Avatar del Larissa Marangoni

"No importa la época en que estemos, el poder y fuerza fálicos permanece fundamentalmente arraigados en el subconsciente masculino"

Aún siendo válidas otras perspectivas sobre el origen primigenio del arte, debemos partir de la premisa de que este ha sido parte del desarrollo de las civilizaciones. Es la pasión del hombre de construir un medio de expresión de su vida interior. Una necesidad del ser humano de comunicarse, con signos, símbolos y formas. Aunque son muchas las divergencias sobre su origen, la más comúnmente aceptada es la que describe las primeras manifestaciones artísticas con ritos y amuletos mágicos. Al hombre prehistórico no le interesaba agradar sino evocar.
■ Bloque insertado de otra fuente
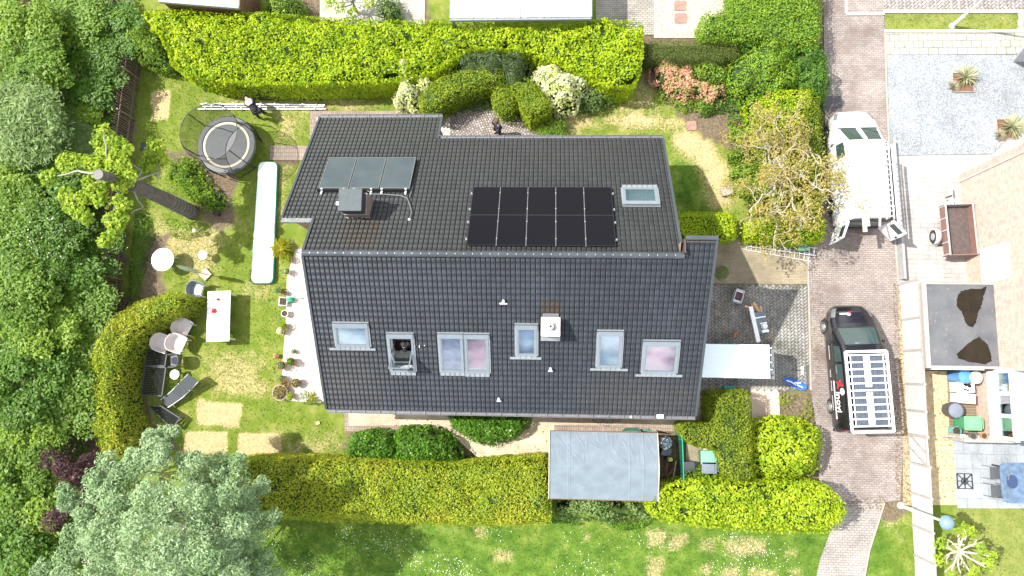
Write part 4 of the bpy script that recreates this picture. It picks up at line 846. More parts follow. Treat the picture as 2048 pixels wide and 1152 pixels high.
# woodland west of the garden: protos, then copies of them with their own size and turn
WP = [tree_proto('woodland_tree', 6.5, 1.9, 26, 330, .17, LM['w1']), tree_proto('woodland_tree', 6.0, 1.8, 26, 300, .18, LM['w2']),
      tree_proto('willow_tree', 6.5, 2.0, 34, 400, .20, LM['w3'], aspect=.25), tree_proto('woodland_tree', 6.2, 1.9, 26, 330, .18, LM['w4']),
      tree_proto('blossom_tree', 5.6, 1.9, 26, 320, .15, LM['w4'], flower=9)]
KN = ['mid green woodland tree', 'light green woodland tree', 'grey green willowy tree', 'deep green woodland tree', 'dark green tree dotted with white blossom']
WT = [  # proto, pixel x, pixel y of the crown at height ~6, scale, wording of the place
 (1, 30, 40, 1.0, 'in the top left corner of the photo'), (0, 140, 30, 1.0, 'at the top edge left of the lilac bush'), (3, 220, 60, .85, 'beside the lilac bush at the fence top'),
 (0, 60, 130, .95, 'below the top left corner tree'), (3, 165, 150, .9, 'left of the upper end of the fence'),
 (2, 40, 230, 1.1, 'at the left photo edge near the top'), (1, 165, 225, .75, 'beside the fence above the pollarded tree'), (2, 130, 290, .8, 'just above the pollarded tree'),
 (1, 20, 330, .85, 'at the left photo edge beside the pollarded tree'), (3, 90, 390, 1.0, 'directly left of the pollarded tree leaves'), (0, 20, 430, .9, 'at the left photo edge above the blossom trees'),
 (4, 70, 480, 1.0, 'the upper left of the two'), (4, 170, 500, .85, 'next to the fence below the pollarded tree'), (3, 120, 560, .9, 'between the blossom and the curved hedge'),
 (0, 20, 590, 1.0, 'at the left photo edge level with the white table'), (0, 150, 620, .95, 'just left of the lower end of the fence'), (1, 60, 680, .9, 'left of the curved hedge, upper one'),
 (0, 130, 720, .95, 'touching the curved hedge'), (3, 30, 770, 1.0, 'at the left photo edge level with the loungers'), (0, 110, 810, .95, 'left of the curved hedge, lower one'),
 (1, 40, 870, .85, 'just above the purple tree'), (0, 10, 950, .95, 'at the left photo edge beside the purple tree'), (1, 60, 1030, .9, 'between the purple tree and the left photo edge'),
 (3, 10, 1110, 1.0, 'in the bottom left corner of the photo'), (1, 110, 1120, .8, 'at the bottom edge left of the silver tree')]
used = set(); woods = []
for (k, a, b, s, wd) in WT:
    zs = s*(.34 if a > 120 else .42 if a > 80 else .55); g = G(a, b, 5.4*zs); rz = rng.uniform(0, 6.28); lb = KN[k]+' '+wd
    if k not in used: r = WP[k]; used.add(k); r.location = (g[0], g[1], 0); r.rotation_euler = (0, 0, rz); r.scale = (s, s, zs); r['label'] = lb
    else: r = dup(WP[k], (g[0], g[1], 0), rz, lb, (s, s, zs))
    r['category'] = 'tree'; r['group'] = 'trees of the wood beside the garden'; woods.append(r)
# undergrowth in the wood
n = 60000; wp = np.array(px([(-200,-80),(258,-80),(272,120),(262,300),(236,640),(200,900),(150,1290),(-200,1290)])); Q = rng.uniform(wp.min(0), wp.max(0), (n, 2)); Q = Q[sdist(Q, wp) < -.15]
z = .75+.55*vnoise(Q, .9, 3)+.25*vnoise(Q, 3, 4); P = np.c_[Q, np.maximum(z+rng.uniform(-.2, .15, len(Q)), .08)]; V, F = leafmesh(P, surf_leaves(P), .17, .6)
tag(link('undergrowth', fastmesh('undergrowth', V, F), LM['w4']), kind='stuff')
# silver tree bottom left
root = empty('silver_tree', (*G(330, 1085, 0), 0), 0, 'large silvery green tree filling the bottom left of the photo', 'tree'); b0 = G(330, 1090, 6.2)
root.location = (b0[0], b0[1], 0)
cc = []; rr_ = []
for (a, b, hh, r) in ((330,870,4.2,.7),(322,905,4.8,.9),(290,930,5,1),(250,950,4.8,1.0),(380,940,4.6,.9),(440,925,4.2,.8),(470,960,4.3,.9),(495,1010,4.3,.9),(505,1070,4.4,1.0),(510,1130,4.3,1.0),
                      (200,985,4.8,1.0),(160,1010,4.4,.9),(185,1060,4.8,1.0),(140,1110,4.4,1.0),(110,1160,4.2,1.0),(230,1020,6,1.1),(300,990,6.3,1.2),(370,1000,6.2,1.2),(430,1010,5.8,1.1),(450,1080,6,1.2),
                      (390,1080,7,1.3),(310,1070,7.3,1.3),(240,1090,6.6,1.2),(200,1140,6,1.2),(280,1150,7,1.3),(360,1160,7,1.3),(440,1150,6,1.2),(520,1190,4.4,1.0),(150,1200,5,1.2),(260,1240,6,1.4),(380,1250,6,1.4),(480,1240,5,1.2)):
    p = G3(a, b, hh)-root.location; cc.append(p); rr_.append(r*.62)
    for k in range(3): cc.append(p+Vector((rng.uniform(-.7, .7), rng.uniform(-.7, .7), rng.uniform(-.2, .45)))); rr_.append(r*.42)
for k in range(22): w_ = rng.uniform(0, 6.283); r_ = rng.uniform(.3, 2.9); cc.append(Vector((r_*math.cos(w_), r_*math.sin(w_), rng.uniform(3.2, 4.4)))); rr_.append(.8)
mb = MB(); mb.tube(limb((0,0,-.1), (0,0,4.5), .05, 6), [.28,.26,.24,.2,.16,.12], 10); mb.build('trunk', M_greybark, root, smooth=True)
mb = MB()
for i in range(0, len(cc), 3): mb.tube(limb((0,0,2+2*random.random()), cc[i]*.82, .1), [.07,.04,.025,.015,.01], 5)
mb.build('branches', M_greybark, root, smooth=True)
clumps([tuple(c) for c in cc], np.array(rr_)*.95, 600, .12, .34, LM['silver'], root, .75)
# purple tree
root = empty('purple_tree', (*G(135, 970, 0), 0), 0, 'dark purple leaved tree between the wood and the silver tree', 'tree'); b0 = G(130, 960, 3.8); root.location = (b0[0], b0[1], 0)
cc = [G3(a, b, hh)-root.location for (a, b, hh) in ((100,918,4.2),(125,935,4.6),(150,950,4.4),(175,930,4),(135,970,4.4),(120,1030,4),(150,1010,3.8),(105,1042,3.8),(180,925,3.6))]
mb = MB(); mb.tube(limb((0,0,-.1), (0,0,3), .06, 5), [.1,.09,.08,.07,.05], 8)
for c in cc: mb.tube(limb((0,0,2), c, .1), [.04,.035,.03,.02,.01], 5)
mb.build('trunk', M_bark, root, smooth=True); clumps([tuple(c) for c in cc], np.full(len(cc), .42), 420, .1, .5, LM['purple'], root, .7)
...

Con su pensamiento centrado en su relación con las fuerzas invisibles de la naturaleza y en la búsqueda de su propio sustento, la representación artística era un medio para atraer, mediante misteriosas fuerzas, la presencia real de lo inanimado. Por eso no es extraño que el hombre recurra a símbolos y animales en sus primeros pasos artísticos. En ese mundo abundan los símbolos. Algunos siguen siendo enigmáticos, pero la inmensa mayoría está relacionada con el deseo de fertilidad y procreación. No ha faltado quien haya asociado estas representaciones con la lujuria, mas lo cierto es que representan la potencia, la fertilidad necesaria para el mantenimiento de la tribu. En la cultura griega la belleza era símbolo de adoración y admiración, por lo tanto admirar la belleza de una persona joven era artístico y sublime. El prototipo de belleza era el masculino. El cuerpo del hombre era símbolo de perfección y admiración; así, el amor y sexo entre dos hombres era algo sublime. El sexo entre hombre-mujer estaba más encaminado a la procreación. Incluso había proverbios que aludían a ello: “Los jóvenes procuraban un placer tranquilo que no trastornaba el espíritu, mientras que la pasión por una mujer sumía al hombre libre en una dolorosa esclavitud” (P. Ariès y G. Duby). En las batallas de antaño, reyes y conquistadores castraban a los cautivos masculinos. Era un medio cruel pero eficaz de asegurarse de que por lo menos unos cuantos no molestarían en el futuro. Un rey, Dios destronado, tal como Osiris y todos los hijos que pudiera tener, eran castrados para asegurar que nadie reclamaría el trono. No importa la época en que estemos, el poder y fuerza fálicos permanece fundamentalmente arraigados en el subconsciente masculino.